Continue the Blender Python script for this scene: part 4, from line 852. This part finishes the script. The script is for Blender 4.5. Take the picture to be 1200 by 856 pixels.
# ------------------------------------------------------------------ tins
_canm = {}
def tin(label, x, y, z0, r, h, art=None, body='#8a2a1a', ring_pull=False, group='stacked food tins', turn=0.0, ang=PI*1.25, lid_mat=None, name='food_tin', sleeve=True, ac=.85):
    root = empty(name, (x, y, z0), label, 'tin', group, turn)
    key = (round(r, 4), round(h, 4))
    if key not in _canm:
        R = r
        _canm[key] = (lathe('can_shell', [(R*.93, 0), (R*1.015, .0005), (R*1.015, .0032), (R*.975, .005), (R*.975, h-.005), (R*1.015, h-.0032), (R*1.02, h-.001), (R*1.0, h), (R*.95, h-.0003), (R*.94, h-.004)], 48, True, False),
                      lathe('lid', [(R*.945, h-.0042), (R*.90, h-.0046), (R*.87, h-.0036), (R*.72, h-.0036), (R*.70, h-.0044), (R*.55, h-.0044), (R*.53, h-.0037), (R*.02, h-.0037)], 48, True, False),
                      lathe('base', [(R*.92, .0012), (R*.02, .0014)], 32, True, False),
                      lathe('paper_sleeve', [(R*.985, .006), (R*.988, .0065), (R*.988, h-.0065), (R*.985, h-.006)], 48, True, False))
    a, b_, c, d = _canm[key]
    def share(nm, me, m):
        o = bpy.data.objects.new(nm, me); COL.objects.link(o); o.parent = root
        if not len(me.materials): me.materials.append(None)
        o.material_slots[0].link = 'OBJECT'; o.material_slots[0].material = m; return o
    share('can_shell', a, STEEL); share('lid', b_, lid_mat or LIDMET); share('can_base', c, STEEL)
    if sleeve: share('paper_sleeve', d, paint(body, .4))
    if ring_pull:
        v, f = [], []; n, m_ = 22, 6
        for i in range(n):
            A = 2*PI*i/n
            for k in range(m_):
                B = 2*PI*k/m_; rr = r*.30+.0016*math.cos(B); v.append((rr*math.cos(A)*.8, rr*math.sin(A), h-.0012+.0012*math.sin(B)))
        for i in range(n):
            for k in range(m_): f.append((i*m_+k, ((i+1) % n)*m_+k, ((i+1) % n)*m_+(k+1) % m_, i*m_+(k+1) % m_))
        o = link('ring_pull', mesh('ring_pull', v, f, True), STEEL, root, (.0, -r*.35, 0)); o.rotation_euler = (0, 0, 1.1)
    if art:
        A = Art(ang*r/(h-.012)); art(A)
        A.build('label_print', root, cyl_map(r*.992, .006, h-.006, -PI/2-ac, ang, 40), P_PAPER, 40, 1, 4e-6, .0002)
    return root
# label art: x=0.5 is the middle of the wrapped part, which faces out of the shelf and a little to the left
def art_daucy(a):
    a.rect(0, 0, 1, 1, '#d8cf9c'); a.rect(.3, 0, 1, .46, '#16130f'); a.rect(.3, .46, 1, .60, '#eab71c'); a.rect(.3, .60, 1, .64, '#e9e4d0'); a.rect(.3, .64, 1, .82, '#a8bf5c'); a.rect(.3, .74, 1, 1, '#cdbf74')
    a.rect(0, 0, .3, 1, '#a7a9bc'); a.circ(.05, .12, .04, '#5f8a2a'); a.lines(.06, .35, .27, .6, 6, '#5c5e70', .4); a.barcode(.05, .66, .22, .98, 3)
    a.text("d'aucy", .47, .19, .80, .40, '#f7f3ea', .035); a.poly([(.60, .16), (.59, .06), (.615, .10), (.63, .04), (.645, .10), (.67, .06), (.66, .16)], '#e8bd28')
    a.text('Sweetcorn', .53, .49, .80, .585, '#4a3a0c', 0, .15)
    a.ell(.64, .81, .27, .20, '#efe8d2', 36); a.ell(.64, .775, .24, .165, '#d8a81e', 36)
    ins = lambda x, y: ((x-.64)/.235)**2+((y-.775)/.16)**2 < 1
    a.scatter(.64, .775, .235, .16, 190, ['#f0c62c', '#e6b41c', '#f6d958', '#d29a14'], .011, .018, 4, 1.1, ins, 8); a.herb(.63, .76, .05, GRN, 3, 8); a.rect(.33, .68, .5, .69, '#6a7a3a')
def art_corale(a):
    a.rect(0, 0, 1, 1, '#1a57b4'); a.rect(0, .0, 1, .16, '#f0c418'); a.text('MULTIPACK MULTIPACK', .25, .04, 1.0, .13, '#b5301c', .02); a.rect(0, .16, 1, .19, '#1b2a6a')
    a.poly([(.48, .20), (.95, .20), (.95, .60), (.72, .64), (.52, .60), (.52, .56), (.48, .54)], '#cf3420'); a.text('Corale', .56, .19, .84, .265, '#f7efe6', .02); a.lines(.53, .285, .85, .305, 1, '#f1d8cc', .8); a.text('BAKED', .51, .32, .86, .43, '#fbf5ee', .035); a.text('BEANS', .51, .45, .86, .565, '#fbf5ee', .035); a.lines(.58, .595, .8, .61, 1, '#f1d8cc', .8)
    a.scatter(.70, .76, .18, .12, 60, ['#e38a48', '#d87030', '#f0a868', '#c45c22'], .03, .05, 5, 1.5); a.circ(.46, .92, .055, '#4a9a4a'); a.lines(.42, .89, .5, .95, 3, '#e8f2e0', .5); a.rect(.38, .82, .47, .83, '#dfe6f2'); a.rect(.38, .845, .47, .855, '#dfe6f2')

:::

#### WRITTEN EXERCISE
Reproduce every line above without error.

#### ANSWER TO THIS TASK
Continue the Blender Python script for this scene: part 4, from line 852. This part finishes the script. The script is for Blender 4.5. Take the picture to be 1200 by 856 pixels.
# ------------------------------------------------------------------ tins
_canm = {}
def tin(label, x, y, z0, r, h, art=None, body='#8a2a1a', ring_pull=False, group='stacked food tins', turn=0.0, ang=PI*1.25, lid_mat=None, name='food_tin', sleeve=True, ac=.85):
    root = empty(name, (x, y, z0), label, 'tin', group, turn)
    key = (round(r, 4), round(h, 4))
    if key not in _canm:
        R = r
        _canm[key] = (lathe('can_shell', [(R*.93, 0), (R*1.015, .0005), (R*1.015, .0032), (R*.975, .005), (R*.975, h-.005), (R*1.015, h-.0032), (R*1.02, h-.001), (R*1.0, h), (R*.95, h-.0003), (R*.94, h-.004)], 48, True, False),
                      lathe('lid', [(R*.945, h-.0042), (R*.90, h-.0046), (R*.87, h-.0036), (R*.72, h-.0036), (R*.70, h-.0044), (R*.55, h-.0044), (R*.53, h-.0037), (R*.02, h-.0037)], 48, True, False),
                      lathe('base', [(R*.92, .0012), (R*.02, .0014)], 32, True, False),
                      lathe('paper_sleeve', [(R*.985, .006), (R*.988, .0065), (R*.988, h-.0065), (R*.985, h-.006)], 48, True, False))
    a, b_, c, d = _canm[key]
    def share(nm, me, m):
        o = bpy.data.objects.new(nm, me); COL.objects.link(o); o.parent = root
        if not len(me.materials): me.materials.append(None)
        o.material_slots[0].link = 'OBJECT'; o.material_slots[0].material = m; return o
    share('can_shell', a, STEEL); share('lid', b_, lid_mat or LIDMET); share('can_base', c, STEEL)
    if sleeve: share('paper_sleeve', d, paint(body, .4))
    if ring_pull:
        v, f = [], []; n, m_ = 22, 6
        for i in range(n):
            A = 2*PI*i/n
            for k in range(m_):
                B = 2*PI*k/m_; rr = r*.30+.0016*math.cos(B); v.append((rr*math.cos(A)*.8, rr*math.sin(A), h-.0012+.0012*math.sin(B)))
        for i in range(n):
            for k in range(m_): f.append((i*m_+k, ((i+1) % n)*m_+k, ((i+1) % n)*m_+(k+1) % m_, i*m_+(k+1) % m_))
        o = link('ring_pull', mesh('ring_pull', v, f, True), STEEL, root, (.0, -r*.35, 0)); o.rotation_euler = (0, 0, 1.1)
    if art:
        A = Art(ang*r/(h-.012)); art(A)
        A.build('label_print', root, cyl_map(r*.992, .006, h-.006, -PI/2-ac, ang, 40), P_PAPER, 40, 1, 4e-6, .0002)
    return root
# label art: x=0.5 is the middle of the wrapped part, which faces out of the shelf and a little to the left
def art_daucy(a):
    a.rect(0, 0, 1, 1, '#d8cf9c'); a.rect(.3, 0, 1, .46, '#16130f'); a.rect(.3, .46, 1, .60, '#eab71c'); a.rect(.3, .60, 1, .64, '#e9e4d0'); a.rect(.3, .64, 1, .82, '#a8bf5c'); a.rect(.3, .74, 1, 1, '#cdbf74')
    a.rect(0, 0, .3, 1, '#a7a9bc'); a.circ(.05, .12, .04, '#5f8a2a'); a.lines(.06, .35, .27, .6, 6, '#5c5e70', .4); a.barcode(.05, .66, .22, .98, 3)
    a.text("d'aucy", .47, .19, .80, .40, '#f7f3ea', .035); a.poly([(.60, .16), (.59, .06), (.615, .10), (.63, .04), (.645, .10), (.67, .06), (.66, .16)], '#e8bd28')
    a.text('Sweetcorn', .53, .49, .80, .585, '#4a3a0c', 0, .15)
    a.ell(.64, .81, .27, .20, '#efe8d2', 36); a.ell(.64, .775, .24, .165, '#d8a81e', 36)
    ins = lambda x, y: ((x-.64)/.235)**2+((y-.775)/.16)**2 < 1
    a.scatter(.64, .775, .235, .16, 190, ['#f0c62c', '#e6b41c', '#f6d958', '#d29a14'], .011, .018, 4, 1.1, ins, 8); a.herb(.63, .76, .05, GRN, 3, 8); a.rect(.33, .68, .5, .69, '#6a7a3a')
def art_corale(a):
    a.rect(0, 0, 1, 1, '#1a57b4'); a.rect(0, .0, 1, .16, '#f0c418'); a.text('MULTIPACK MULTIPACK', .25, .04, 1.0, .13, '#b5301c', .02); a.rect(0, .16, 1, .19, '#1b2a6a')
    a.poly([(.48, .20), (.95, .20), (.95, .60), (.72, .64), (.52, .60), (.52, .56), (.48, .54)], '#cf3420'); a.text('Corale', .56, .19, .84, .265, '#f7efe6', .02); a.lines(.53, .285, .85, .305, 1, '#f1d8cc', .8); a.text('BAKED', .51, .32, .86, .43, '#fbf5ee', .035); a.text('BEANS', .51, .45, .86, .565, '#fbf5ee', .035); a.lines(.58, .595, .8, .61, 1, '#f1d8cc', .8)
    a.scatter(.70, .76, .18, .12, 60, ['#e38a48', '#d87030', '#f0a868', '#c45c22'], .03, .05, 5, 1.5); a.circ(.46, .92, .055, '#4a9a4a'); a.lines(.42, .89, .5, .95, 3, '#e8f2e0', .5); a.rect(.38, .82, .47, .83, '#dfe6f2'); a.rect(.38, .845, .47, .855, '#dfe6f2')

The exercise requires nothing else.